"Woda sięgała dwóch metrów. Wszystko zostało zniszczone"

Cztery osoby zginęły w powodzi w indyjskim mieście Nagpur - poinformowały w sobotę służby. Skutki gwałtownych ulew odczuły tysiące gospodarstw domowych.

Intensywne opady deszczu, które zaczęły się w nocy z piątku na sobotę, trwały do sobotniego poranka. Pod wodą znalazło się wiele obszarów. Gwałtowne opady spowodowały, że z brzegów wystąpiło leżące w mieście jezioro Ambazari, zalewając pobliskie tereny.

Służby, cytowane przez miejscowe media, przekazały w sobotę, że śmierć poniosły co najmniej cztery osoby.

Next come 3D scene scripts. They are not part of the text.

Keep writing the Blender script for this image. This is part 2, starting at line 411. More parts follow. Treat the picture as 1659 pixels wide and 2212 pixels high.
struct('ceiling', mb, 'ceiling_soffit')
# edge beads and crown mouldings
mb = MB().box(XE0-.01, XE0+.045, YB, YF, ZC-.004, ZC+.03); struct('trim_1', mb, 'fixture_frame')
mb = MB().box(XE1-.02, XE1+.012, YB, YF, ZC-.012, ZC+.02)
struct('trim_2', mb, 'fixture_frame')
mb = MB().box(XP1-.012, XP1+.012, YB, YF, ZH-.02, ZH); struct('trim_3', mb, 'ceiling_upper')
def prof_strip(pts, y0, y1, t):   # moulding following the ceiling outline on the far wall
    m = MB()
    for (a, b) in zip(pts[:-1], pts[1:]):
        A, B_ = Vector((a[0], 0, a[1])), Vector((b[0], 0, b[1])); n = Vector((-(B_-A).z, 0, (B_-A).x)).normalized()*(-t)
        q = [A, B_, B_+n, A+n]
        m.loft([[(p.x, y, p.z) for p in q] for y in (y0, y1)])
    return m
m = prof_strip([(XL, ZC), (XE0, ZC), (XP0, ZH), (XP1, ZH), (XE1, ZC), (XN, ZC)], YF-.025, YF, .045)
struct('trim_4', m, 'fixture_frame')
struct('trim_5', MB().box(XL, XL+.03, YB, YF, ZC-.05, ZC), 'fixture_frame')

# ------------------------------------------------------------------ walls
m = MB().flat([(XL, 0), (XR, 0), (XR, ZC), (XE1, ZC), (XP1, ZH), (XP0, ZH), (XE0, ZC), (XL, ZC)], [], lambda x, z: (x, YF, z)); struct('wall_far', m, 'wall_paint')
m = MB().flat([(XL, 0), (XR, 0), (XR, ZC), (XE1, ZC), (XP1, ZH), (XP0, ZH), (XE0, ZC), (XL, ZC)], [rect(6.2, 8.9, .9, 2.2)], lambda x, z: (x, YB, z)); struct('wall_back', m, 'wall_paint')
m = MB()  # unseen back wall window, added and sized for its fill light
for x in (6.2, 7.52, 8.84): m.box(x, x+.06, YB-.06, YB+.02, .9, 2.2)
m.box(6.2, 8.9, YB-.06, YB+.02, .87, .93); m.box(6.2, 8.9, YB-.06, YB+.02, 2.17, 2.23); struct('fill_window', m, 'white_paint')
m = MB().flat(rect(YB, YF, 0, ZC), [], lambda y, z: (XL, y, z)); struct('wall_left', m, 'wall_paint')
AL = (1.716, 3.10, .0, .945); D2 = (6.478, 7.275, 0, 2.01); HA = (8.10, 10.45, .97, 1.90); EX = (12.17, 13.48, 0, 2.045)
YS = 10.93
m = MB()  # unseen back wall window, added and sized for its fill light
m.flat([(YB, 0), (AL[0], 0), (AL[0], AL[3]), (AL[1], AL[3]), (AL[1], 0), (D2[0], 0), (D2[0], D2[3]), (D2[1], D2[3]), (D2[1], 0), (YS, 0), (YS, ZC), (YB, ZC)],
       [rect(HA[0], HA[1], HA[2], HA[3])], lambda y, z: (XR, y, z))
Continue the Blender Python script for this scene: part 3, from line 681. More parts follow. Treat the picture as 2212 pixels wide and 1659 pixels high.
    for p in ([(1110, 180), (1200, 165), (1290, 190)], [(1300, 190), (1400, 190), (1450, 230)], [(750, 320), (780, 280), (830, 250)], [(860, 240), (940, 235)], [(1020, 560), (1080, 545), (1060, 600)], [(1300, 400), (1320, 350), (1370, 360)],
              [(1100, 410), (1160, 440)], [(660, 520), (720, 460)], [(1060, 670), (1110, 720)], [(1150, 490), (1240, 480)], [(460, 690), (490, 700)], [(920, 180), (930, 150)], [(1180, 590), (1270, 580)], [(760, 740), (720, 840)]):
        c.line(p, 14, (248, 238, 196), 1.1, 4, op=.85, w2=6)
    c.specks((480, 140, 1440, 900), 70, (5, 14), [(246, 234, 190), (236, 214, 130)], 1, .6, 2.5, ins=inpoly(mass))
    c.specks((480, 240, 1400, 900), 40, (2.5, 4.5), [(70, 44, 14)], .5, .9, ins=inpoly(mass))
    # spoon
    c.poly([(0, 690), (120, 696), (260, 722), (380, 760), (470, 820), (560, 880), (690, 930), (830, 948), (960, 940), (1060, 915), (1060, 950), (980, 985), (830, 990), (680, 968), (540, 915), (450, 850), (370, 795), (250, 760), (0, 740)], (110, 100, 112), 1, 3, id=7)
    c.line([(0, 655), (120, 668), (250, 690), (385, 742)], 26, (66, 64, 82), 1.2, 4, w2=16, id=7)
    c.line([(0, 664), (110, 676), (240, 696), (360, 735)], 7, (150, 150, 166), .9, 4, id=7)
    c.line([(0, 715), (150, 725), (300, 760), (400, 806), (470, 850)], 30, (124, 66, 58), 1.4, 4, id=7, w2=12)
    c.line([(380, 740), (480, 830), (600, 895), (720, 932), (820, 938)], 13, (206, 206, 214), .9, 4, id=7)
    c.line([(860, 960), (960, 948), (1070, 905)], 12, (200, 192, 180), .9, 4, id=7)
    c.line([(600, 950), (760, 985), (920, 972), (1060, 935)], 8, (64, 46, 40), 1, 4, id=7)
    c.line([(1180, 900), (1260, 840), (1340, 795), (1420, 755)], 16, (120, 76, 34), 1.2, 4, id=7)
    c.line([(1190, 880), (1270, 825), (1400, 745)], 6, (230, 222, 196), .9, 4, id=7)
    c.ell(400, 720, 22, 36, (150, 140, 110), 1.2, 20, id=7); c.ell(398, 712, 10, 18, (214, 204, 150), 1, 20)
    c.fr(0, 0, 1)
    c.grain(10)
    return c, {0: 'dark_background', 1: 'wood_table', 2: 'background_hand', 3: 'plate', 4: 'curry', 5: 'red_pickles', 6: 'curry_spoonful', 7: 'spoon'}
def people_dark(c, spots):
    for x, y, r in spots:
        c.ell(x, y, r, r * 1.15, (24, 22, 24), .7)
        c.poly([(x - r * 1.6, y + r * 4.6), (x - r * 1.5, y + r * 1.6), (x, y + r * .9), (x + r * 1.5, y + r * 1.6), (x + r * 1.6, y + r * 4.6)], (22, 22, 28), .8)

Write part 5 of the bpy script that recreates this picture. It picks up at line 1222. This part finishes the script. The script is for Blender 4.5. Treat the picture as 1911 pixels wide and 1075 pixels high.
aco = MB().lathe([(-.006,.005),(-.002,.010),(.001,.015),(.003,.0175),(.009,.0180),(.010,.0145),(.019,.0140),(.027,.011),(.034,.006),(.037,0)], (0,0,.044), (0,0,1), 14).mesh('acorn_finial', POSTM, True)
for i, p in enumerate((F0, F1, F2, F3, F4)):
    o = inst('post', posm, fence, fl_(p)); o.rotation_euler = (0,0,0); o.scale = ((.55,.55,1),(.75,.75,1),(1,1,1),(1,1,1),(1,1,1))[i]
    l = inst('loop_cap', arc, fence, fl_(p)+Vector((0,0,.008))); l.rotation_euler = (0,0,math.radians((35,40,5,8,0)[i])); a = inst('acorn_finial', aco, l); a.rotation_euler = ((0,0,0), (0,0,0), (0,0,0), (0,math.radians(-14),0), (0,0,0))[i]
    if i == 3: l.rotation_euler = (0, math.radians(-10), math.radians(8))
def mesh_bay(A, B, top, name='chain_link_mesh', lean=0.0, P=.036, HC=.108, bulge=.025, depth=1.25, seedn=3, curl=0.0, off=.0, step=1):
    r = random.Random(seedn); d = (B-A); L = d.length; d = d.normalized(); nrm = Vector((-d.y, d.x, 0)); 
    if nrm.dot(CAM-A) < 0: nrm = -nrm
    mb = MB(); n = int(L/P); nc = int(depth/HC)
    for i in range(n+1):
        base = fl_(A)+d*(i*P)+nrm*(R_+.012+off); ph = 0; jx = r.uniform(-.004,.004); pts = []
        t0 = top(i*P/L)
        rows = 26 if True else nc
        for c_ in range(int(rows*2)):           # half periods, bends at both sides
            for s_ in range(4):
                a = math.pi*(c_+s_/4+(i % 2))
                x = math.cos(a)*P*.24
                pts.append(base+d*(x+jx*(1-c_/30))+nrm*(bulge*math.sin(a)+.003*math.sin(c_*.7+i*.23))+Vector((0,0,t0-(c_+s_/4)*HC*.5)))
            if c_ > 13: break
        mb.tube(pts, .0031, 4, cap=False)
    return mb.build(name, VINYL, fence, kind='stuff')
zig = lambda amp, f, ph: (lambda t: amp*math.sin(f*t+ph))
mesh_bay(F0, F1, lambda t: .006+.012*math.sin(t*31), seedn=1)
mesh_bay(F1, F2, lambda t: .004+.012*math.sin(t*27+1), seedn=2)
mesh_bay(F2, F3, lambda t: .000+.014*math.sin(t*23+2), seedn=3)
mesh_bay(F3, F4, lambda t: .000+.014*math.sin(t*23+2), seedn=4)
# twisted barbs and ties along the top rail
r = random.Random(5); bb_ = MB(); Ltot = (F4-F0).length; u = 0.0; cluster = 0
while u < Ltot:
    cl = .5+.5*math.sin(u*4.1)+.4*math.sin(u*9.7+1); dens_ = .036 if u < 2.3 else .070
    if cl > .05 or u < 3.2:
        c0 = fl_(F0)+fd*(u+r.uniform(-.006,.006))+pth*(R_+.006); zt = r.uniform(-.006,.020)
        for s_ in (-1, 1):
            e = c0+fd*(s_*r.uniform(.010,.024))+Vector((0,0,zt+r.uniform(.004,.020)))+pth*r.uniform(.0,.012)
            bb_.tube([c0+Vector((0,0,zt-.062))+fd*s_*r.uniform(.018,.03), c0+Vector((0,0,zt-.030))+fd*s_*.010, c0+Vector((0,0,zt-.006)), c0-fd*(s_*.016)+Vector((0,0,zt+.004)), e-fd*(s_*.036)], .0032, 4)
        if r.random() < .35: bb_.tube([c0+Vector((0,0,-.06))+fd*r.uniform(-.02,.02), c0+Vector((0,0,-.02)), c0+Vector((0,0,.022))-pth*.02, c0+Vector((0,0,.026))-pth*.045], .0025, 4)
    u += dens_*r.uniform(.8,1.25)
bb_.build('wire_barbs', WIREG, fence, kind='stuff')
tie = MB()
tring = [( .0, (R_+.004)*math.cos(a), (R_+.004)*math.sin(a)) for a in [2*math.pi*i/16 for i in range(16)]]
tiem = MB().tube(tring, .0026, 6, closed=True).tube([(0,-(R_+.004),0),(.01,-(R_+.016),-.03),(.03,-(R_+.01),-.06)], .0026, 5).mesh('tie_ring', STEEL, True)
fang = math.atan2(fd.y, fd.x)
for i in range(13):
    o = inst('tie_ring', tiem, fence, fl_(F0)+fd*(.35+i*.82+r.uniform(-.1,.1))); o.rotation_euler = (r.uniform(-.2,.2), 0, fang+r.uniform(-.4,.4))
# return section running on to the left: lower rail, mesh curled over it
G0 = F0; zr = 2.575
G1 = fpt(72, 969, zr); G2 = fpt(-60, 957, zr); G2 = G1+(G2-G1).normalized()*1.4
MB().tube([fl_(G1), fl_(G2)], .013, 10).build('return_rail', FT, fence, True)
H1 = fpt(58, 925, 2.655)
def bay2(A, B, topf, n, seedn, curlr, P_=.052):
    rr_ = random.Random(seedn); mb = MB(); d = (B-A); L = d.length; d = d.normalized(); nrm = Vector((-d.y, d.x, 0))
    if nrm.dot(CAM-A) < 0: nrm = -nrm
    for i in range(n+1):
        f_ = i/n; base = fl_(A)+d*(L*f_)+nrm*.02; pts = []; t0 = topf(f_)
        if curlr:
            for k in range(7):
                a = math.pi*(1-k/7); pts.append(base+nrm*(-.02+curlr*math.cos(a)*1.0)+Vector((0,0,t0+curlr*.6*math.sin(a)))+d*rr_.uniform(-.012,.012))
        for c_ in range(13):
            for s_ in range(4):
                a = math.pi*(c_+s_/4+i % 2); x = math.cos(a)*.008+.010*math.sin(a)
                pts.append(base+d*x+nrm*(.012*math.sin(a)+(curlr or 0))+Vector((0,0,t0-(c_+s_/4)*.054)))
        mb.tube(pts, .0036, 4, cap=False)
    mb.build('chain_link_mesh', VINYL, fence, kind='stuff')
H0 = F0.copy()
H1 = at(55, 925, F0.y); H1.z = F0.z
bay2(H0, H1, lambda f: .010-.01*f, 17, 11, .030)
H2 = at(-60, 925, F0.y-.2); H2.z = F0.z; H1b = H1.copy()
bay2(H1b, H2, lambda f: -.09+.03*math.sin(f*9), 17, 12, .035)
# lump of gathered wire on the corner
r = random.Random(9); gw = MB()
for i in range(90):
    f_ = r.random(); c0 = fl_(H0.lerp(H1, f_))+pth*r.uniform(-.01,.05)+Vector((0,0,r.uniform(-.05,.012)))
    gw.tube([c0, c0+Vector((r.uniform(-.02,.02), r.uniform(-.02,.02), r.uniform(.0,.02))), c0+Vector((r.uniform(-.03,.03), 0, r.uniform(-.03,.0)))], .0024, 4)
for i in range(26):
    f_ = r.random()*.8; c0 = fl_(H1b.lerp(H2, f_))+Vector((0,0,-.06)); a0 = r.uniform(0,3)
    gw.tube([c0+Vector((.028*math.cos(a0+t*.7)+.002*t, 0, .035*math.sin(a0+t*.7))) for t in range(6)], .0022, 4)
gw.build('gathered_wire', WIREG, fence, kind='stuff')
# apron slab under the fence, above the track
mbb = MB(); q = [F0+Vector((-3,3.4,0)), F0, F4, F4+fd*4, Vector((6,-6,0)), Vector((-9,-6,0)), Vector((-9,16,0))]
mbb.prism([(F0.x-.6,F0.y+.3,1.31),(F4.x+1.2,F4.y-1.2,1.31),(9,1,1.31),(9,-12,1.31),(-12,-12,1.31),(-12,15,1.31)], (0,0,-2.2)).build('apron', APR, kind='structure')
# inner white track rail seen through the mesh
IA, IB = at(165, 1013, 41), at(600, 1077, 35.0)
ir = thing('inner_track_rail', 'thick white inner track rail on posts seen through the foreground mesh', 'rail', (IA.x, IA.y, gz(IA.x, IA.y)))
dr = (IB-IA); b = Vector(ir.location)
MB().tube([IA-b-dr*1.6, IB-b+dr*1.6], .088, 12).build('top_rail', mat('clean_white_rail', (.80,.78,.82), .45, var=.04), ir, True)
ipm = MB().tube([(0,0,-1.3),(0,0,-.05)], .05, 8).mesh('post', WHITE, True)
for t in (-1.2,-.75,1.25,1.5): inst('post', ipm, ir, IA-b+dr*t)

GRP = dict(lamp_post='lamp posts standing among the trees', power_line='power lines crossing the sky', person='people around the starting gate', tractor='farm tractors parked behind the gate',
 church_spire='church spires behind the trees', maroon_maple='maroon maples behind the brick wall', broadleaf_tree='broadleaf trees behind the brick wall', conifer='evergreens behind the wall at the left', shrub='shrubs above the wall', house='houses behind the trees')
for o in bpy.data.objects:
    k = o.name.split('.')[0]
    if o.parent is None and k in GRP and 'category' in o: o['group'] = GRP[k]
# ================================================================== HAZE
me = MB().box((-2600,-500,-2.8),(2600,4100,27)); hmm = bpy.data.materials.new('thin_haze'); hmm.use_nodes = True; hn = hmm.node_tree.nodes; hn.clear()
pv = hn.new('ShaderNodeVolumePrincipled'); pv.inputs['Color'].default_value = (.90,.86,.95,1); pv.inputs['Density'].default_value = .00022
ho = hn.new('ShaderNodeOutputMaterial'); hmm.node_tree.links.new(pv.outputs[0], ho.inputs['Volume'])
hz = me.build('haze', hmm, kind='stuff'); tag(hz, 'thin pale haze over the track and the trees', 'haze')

Wśród ofiar są dwie kobiety i dwóch mężczyzn.

Ewakuowano łącznie 400 osób, w tym ponad 100 osób z dwóch szkół. Zginęło 14 sztuk bydła uwięzionych w zalanej oborze.

"Wszystko zostało zniszczone"

Woda dostała się do wielu domów, zwłaszcza tych położonych wzdłuż rzek Nag i Pili. Władze poinformowały, że powodzią dotkniętych zostało co najmniej 10 tysięcy domów. Ogłoszono pomoc finansową dla gospodarstw domowych dotkniętych powodziową.

- Woda sięgała dwóch metrów. (...) Wszystko zostało zniszczone - mówił jeden z mieszkańców.

Zapadła się jezdnia

W wyniku gwałtownych ulew zapadła się jezdna na moście przebiegającym nad rzeką Nag. Na nisko położonych obszarach pod wodą znalazły się dziesiątki pojazdów.

Na lotnisku w Nagpur suma opadów do sobotniego poranka wyniosła ponad 106 litrów wody na metr kwadratowy.